The taxpayer’s resistance in paying the lessor’s tax should prompt our revenue authorities, both local and national (it is said that Rene Banez is eagerly awaiting the list of lessors to be compiled by Binay so that he too could go after those not paying the relevant national taxes on rental income), to re-examine the premises of a lessors tax and determine whether it is now time, long after land holding and renting has ceased to become a primary source of public revenue, to change the treatment of income from leases.

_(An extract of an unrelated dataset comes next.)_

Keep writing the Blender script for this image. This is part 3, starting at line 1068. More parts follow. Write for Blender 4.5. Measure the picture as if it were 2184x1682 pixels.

I submit that there are lessors and lessors and reality dictates that some be treated differently from others. I do not think that the problem of non-payment of the taxes on rentals is with big time corporate realty companies. Non-compliance, says my gut feel, is with those who are small time renters, people who were able to scrape some lifetime savings from the rapidly diminishing value of their salaries, and, with the little saved, decided to buy a small lot which was then looked upon as source of rental income on which to live in their twilight years. These people do not pay the lessors’ tax because, in their heart of hearts, they feel that the combined tax take of the government, local and national, is just too much for them to bear.

I submit that some thinking should be given to aligning the tax treatment, at the national and local level, of their rental income to the same thinking that made them go into small time leasing. For most owners of this category, their small apartments represent savings, in much the same way that the money they had saved with the banks is savings. They are not really in the rental business in exactly the same way that bank depositors are not in the lending business. They are where they are because for them, rentals, like interest on bank deposits, are regular, dependable, and reasonable fruits of the little that they own.

Consequently, there is reason to treat rental income in the same way that interest from bank deposits are treated. Subject them to a final income tax of 20 percent at the national level and be done with it. Spare them the hassle of big time leasing (i.e. keeping records, charging depreciation, etc) because they are not big time in the first place. Exempt them from the municipal lessor’s tax and free them from the tedium of complying with Ordinance No. 2001-108 and its kind. There is no need to force them to be dishonest simply because there are fat cows and porky pigs who refuse to cheer when Jojo passes by.